Heard answers call

Courtesy Regina Leader Post:

Denatay Heard always thought he would be featured in the pages of Sports Illustrated before People magazine.

That was before Heard and two of his college teammates with the Stillman Tigers ran into a burning house to save a man’s life.

“I just know I gave my life up,” said Heard, who is in Regina attempting to crack the Saskatchewan Roughriders roster as a cornerback. “You just react to the situation. I don’t even know (what was going through my head). It was something the Lord wanted us to do so we did what He put us in the place to do.”

It was late August last year, just before the start of the 5-foot-8, 175-pound Heard’s senior season at the Tuscaloosa, Ala., university when he, lineman Sammie Hill and former Tigers player Kendrick Smith were driving home late at night. (”We were breaking curfew to get something to eat,” Heard admitted with a laugh.)

Their car passed a house fire and Heard yelled for Hill, who was driving, to turn around and go back. The trio found Cassandra Webb and her brother, Val. Jr. — who escaped the blaze — on the lawn screaming that their father was still inside.

“We just reacted to the situation,” said Heard, who hails from LaGrange, Ga. “I told everybody to take their shirts off and put them over their faces and we went in.”

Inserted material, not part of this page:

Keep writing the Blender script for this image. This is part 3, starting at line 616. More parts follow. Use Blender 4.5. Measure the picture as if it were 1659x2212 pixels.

The players found 68-year-old Val Webb Sr. trapped in the living room of the house and carried him to safety.

“I didn’t have any second thoughts,” said Heard. “I just reacted and wanted to get it done. If it was my parents, I would hope somebody would do the same for me. When you’re in a situation like that, you’re not thinking.”

While Heard escaped too much punishment for breaking curfew that night, he couldn’t escape the media attention that followed.